Entries supplied:
>>>>>

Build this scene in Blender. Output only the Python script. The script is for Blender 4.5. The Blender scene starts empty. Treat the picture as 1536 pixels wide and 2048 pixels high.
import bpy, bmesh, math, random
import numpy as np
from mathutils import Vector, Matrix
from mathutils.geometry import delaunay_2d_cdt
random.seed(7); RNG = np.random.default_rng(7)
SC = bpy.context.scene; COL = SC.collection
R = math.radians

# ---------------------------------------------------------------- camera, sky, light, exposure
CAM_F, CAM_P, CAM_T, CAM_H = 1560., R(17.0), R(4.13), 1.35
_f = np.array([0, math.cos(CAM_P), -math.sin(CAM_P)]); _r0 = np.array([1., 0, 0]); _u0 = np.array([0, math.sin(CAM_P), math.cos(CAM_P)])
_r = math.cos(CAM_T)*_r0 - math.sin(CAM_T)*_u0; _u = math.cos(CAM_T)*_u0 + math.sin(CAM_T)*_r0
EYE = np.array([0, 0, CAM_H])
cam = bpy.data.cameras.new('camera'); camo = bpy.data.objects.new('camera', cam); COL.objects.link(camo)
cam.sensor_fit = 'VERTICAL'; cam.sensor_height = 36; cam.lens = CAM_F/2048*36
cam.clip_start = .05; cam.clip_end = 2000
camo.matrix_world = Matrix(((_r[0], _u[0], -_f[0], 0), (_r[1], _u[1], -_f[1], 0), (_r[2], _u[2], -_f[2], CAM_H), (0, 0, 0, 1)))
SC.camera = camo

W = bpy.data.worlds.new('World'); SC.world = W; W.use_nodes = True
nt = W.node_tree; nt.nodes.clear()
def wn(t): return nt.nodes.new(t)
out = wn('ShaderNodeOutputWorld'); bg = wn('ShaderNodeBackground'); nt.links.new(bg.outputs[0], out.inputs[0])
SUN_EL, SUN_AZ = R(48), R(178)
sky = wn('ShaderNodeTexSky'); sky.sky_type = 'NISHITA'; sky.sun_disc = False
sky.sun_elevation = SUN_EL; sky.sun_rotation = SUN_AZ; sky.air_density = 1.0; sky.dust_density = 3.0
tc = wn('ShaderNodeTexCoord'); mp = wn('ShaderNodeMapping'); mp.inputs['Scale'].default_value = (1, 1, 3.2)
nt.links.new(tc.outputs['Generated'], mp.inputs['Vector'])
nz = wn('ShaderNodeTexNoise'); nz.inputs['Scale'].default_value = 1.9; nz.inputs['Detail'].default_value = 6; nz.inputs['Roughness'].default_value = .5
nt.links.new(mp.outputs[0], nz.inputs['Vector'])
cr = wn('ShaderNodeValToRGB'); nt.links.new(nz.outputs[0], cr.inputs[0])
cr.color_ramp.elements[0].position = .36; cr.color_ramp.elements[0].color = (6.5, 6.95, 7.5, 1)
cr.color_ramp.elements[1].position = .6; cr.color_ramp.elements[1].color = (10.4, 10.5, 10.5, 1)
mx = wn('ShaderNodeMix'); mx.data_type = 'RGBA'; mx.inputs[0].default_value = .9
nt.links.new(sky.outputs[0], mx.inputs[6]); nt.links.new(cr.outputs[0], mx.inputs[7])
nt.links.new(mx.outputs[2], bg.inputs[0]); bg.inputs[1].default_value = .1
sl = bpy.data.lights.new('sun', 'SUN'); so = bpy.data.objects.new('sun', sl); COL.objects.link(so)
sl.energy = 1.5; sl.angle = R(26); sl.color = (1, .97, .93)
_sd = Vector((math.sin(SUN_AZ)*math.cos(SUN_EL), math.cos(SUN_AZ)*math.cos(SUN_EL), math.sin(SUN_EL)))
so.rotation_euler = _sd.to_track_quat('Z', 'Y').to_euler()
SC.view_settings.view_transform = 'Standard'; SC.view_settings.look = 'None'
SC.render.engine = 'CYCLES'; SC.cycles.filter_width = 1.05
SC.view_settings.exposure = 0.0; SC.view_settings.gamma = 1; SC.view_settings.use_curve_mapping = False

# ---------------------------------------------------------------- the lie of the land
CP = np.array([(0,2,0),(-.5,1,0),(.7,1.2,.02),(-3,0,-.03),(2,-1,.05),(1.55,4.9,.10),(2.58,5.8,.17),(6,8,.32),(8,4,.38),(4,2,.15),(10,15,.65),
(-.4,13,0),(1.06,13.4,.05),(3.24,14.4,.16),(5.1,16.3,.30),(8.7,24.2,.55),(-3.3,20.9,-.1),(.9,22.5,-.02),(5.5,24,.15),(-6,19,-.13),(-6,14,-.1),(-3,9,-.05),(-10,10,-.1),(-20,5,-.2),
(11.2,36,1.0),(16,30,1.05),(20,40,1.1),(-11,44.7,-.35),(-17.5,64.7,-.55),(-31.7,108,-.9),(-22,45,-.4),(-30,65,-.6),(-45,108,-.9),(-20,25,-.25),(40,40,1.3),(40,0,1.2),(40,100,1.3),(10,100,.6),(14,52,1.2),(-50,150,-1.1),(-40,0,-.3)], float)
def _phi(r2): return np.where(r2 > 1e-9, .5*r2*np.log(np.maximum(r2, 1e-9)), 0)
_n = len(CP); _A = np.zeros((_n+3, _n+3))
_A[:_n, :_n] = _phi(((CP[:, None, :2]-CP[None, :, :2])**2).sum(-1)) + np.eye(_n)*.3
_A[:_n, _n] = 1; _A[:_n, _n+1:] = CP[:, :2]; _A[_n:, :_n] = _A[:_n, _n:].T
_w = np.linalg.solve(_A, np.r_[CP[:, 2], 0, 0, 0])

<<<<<
>>>>>

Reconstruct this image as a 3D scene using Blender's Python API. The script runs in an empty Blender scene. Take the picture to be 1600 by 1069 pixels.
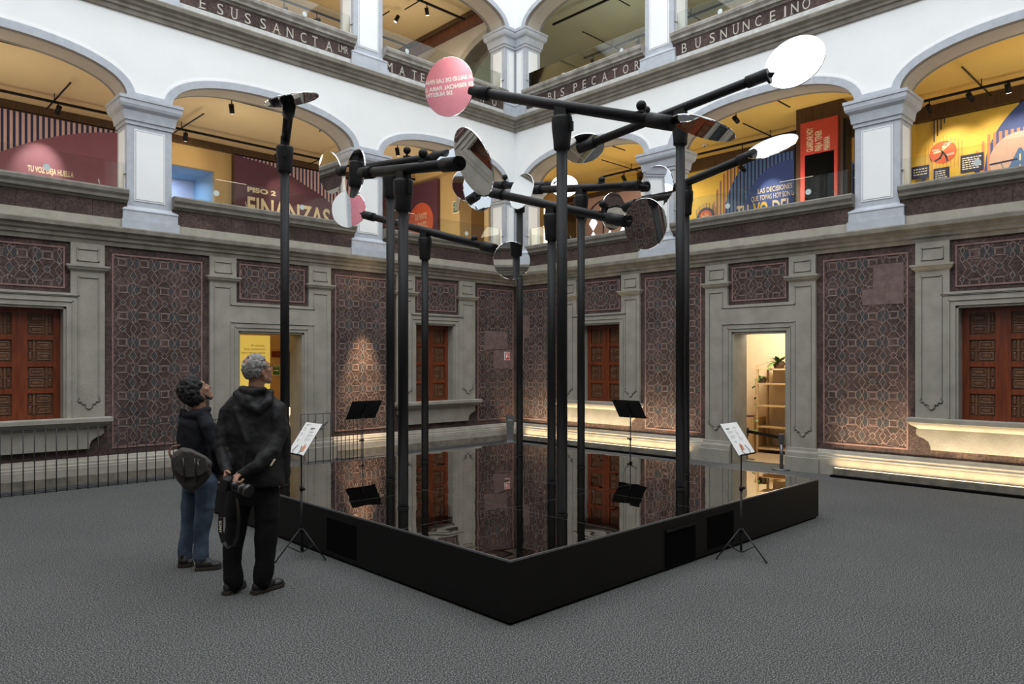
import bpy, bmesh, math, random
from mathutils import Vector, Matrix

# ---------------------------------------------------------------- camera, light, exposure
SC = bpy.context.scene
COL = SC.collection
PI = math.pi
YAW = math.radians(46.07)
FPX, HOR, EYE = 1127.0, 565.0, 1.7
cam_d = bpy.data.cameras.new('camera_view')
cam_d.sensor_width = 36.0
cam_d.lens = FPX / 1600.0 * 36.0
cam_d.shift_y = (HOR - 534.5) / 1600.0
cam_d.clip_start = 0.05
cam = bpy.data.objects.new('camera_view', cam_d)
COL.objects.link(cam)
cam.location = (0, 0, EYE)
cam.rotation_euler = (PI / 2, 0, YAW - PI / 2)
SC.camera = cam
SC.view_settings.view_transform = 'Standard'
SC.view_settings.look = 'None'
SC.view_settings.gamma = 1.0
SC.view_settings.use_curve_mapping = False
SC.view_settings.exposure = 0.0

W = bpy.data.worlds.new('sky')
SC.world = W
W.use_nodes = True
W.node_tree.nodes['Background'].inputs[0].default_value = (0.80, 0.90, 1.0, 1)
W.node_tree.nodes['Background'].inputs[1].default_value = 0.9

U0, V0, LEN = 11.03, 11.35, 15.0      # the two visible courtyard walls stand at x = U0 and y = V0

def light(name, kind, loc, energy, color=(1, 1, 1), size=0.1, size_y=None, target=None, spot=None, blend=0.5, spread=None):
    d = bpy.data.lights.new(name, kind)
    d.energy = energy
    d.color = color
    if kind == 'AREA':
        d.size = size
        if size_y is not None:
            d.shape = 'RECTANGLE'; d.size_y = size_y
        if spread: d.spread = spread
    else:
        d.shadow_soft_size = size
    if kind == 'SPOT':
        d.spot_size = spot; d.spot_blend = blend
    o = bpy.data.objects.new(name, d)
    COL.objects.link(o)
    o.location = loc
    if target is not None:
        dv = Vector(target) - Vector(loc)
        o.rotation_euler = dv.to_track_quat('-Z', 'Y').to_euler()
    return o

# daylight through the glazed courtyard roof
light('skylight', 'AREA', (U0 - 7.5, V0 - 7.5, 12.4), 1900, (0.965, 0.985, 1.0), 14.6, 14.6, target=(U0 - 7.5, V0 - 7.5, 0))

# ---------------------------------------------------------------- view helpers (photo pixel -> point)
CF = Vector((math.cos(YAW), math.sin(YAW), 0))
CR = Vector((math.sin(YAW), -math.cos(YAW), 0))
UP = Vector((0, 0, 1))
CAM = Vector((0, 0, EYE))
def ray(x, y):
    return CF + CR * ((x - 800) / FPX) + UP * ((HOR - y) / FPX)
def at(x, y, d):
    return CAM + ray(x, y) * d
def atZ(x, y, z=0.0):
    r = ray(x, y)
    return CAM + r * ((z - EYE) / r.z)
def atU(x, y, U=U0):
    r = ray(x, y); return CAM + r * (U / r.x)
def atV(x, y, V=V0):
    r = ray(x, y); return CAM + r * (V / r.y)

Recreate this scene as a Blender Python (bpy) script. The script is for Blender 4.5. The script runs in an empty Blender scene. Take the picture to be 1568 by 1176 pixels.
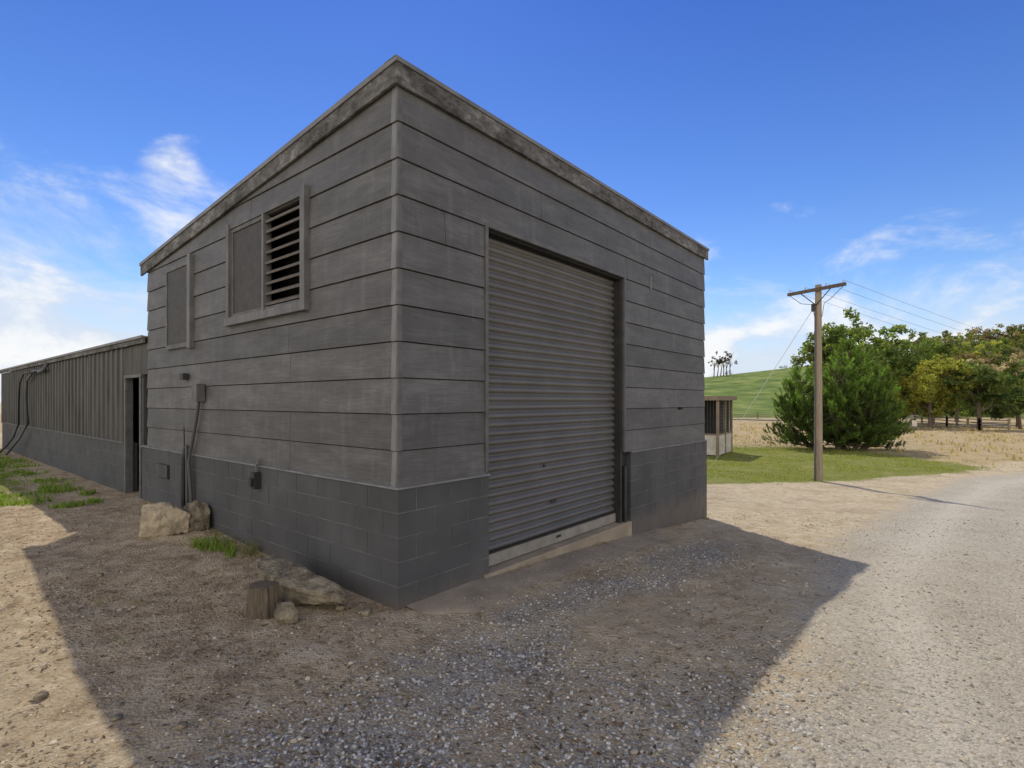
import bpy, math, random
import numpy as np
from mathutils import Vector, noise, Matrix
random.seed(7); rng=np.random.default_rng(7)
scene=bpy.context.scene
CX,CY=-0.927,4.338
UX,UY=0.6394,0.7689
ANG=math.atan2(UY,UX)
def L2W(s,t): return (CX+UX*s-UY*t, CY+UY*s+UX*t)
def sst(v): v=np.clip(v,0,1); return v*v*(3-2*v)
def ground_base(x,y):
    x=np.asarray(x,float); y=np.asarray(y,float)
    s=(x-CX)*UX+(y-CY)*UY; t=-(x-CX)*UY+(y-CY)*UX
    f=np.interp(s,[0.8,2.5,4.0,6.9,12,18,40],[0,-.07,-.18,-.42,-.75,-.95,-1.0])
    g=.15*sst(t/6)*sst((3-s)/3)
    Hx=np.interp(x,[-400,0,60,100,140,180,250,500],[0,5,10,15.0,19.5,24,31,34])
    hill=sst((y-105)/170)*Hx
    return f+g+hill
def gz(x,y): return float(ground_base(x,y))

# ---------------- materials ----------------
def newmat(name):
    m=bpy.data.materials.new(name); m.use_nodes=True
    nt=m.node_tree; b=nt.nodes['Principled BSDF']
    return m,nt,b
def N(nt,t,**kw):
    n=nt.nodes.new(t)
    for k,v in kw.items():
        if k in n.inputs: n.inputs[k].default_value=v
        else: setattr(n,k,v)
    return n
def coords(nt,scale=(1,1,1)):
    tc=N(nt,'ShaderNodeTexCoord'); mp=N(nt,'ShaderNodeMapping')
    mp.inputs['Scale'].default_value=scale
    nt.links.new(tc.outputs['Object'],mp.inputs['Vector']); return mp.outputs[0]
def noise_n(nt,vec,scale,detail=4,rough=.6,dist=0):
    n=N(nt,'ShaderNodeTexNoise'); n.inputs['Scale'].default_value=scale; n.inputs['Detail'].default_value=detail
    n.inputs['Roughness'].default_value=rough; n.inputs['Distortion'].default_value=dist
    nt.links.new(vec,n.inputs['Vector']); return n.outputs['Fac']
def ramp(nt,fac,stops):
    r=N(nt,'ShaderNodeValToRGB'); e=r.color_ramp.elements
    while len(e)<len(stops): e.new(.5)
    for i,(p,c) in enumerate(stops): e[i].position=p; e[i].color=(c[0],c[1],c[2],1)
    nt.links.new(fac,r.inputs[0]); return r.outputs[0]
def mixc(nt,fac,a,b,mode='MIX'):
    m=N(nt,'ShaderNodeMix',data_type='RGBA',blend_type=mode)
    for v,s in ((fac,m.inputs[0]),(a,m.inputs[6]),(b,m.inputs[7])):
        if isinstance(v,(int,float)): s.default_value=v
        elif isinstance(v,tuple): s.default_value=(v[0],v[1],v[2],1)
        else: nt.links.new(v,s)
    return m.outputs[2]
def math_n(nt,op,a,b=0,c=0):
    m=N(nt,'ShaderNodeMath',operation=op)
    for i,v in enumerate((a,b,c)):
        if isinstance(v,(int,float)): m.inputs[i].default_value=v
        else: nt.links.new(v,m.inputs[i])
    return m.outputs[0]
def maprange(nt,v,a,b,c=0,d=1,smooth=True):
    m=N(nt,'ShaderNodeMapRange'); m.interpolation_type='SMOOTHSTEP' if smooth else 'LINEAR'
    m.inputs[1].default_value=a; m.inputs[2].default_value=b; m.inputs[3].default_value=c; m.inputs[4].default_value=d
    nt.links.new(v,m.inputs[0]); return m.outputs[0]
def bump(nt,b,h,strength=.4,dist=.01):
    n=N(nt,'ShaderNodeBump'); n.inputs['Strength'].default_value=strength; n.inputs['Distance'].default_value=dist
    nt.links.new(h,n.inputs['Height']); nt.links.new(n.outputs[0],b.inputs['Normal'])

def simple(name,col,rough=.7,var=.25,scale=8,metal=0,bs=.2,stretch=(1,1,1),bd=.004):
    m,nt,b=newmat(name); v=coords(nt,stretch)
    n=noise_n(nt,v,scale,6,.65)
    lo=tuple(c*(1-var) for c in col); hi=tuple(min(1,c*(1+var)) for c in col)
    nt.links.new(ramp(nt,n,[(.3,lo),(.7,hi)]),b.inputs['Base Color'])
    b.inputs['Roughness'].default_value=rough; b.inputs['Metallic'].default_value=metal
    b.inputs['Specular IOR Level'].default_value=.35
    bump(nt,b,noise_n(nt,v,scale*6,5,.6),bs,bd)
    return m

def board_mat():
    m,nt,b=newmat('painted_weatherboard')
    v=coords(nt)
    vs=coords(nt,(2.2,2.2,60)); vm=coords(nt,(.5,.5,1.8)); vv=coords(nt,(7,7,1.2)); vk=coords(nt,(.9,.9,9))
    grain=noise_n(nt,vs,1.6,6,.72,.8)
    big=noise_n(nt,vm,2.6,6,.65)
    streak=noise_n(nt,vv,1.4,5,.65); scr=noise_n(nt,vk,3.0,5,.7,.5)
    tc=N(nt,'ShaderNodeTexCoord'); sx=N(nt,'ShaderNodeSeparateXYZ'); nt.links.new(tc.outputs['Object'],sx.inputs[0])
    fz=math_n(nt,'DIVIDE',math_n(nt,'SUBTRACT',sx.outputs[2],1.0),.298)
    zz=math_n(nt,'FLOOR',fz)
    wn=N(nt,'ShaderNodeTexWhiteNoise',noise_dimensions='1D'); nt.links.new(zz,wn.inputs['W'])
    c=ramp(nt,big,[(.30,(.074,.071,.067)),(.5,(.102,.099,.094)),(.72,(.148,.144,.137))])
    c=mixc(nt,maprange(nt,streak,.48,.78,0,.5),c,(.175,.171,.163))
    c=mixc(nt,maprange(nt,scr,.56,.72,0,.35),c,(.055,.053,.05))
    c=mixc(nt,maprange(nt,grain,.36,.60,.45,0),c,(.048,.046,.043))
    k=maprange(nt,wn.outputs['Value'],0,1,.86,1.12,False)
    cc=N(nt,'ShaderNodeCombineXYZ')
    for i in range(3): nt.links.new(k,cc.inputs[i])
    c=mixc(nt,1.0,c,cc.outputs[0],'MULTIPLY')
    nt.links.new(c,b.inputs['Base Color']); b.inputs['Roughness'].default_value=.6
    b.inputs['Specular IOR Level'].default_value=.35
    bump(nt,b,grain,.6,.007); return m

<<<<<

Direction:
Your task is to give again the lines from the one containing "Build this scene" to the one containing "SC.camera = camo", both lines included, exactly and without anything added.

Correct output:
Build this scene in Blender. Output only the Python script. The script is for Blender 4.5. The Blender scene starts empty. Treat the picture as 1536 pixels wide and 2048 pixels high.
import bpy, bmesh, math, random
import numpy as np
from mathutils import Vector, Matrix
from mathutils.geometry import delaunay_2d_cdt
random.seed(7); RNG = np.random.default_rng(7)
SC = bpy.context.scene; COL = SC.collection
R = math.radians

# ---------------------------------------------------------------- camera, sky, light, exposure
CAM_F, CAM_P, CAM_T, CAM_H = 1560., R(17.0), R(4.13), 1.35
_f = np.array([0, math.cos(CAM_P), -math.sin(CAM_P)]); _r0 = np.array([1., 0, 0]); _u0 = np.array([0, math.sin(CAM_P), math.cos(CAM_P)])
_r = math.cos(CAM_T)*_r0 - math.sin(CAM_T)*_u0; _u = math.cos(CAM_T)*_u0 + math.sin(CAM_T)*_r0
EYE = np.array([0, 0, CAM_H])
cam = bpy.data.cameras.new('camera'); camo = bpy.data.objects.new('camera', cam); COL.objects.link(camo)
cam.sensor_fit = 'VERTICAL'; cam.sensor_height = 36; cam.lens = CAM_F/2048*36
cam.clip_start = .05; cam.clip_end = 2000
camo.matrix_world = Matrix(((_r[0], _u[0], -_f[0], 0), (_r[1], _u[1], -_f[1], 0), (_r[2], _u[2], -_f[2], CAM_H), (0, 0, 0, 1)))
SC.camera = camo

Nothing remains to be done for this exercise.